Et comme Mate Jaque est comme ça, on lit Mate Jaque puis on le relit mais cette fois on le fait autrement. On prend le premier paragraphe et le dernier paragraphe. On prend le second paragraphe et l'avant-dernier paragraphe. Et ainsi de suite, et ensuite ainsi.
Ainsi on voit les correspondances qu'on voyait avant aussi. Aussi les voit-on mieux que la première fois. Cette fois, on en voit même plus. En plus, on finit par se dire autre chose. Echec. Pas celui de Pastor. Non, pas celui de Pastor. Echec, comme dans échec et mat.
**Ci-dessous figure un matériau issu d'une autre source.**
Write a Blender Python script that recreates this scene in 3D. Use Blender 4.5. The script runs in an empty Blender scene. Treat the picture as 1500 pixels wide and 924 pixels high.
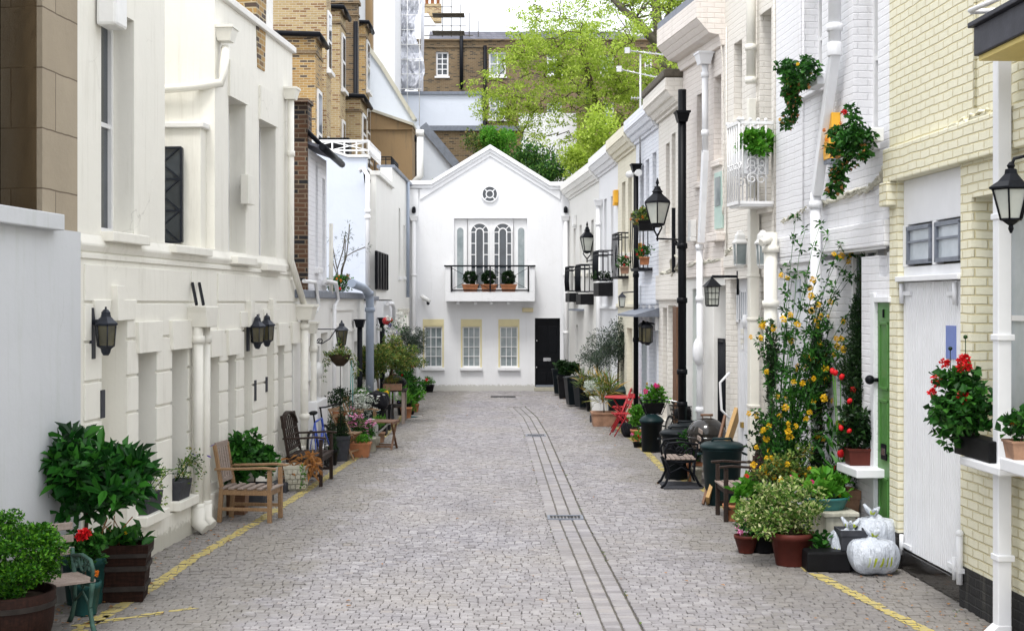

L'homme et la femme de chaque côté d'un échiquier. L'un noir, l'autre blanc. Personne n'est blanc, personne n'est noir mais l'un veut piquer les blancs tandis que l'autre veut piquer les noirs. Avec ses noirs. Avec ses blancs. Chaque paragraphe visant à attaquer ou à contrer ou à contre-attaquer.
Mate Jaque est un faux palindrome où les deux protagonistes, sous les yeux d'un maître de l'ajedrez, parviennent à un incroyable résultat : ce mettre tous deux échec et mat.
Il n'y a pas à dire, Javier Pastor est un écrivain qui mérite un nouveau qualificatif. Je propose matéchecant.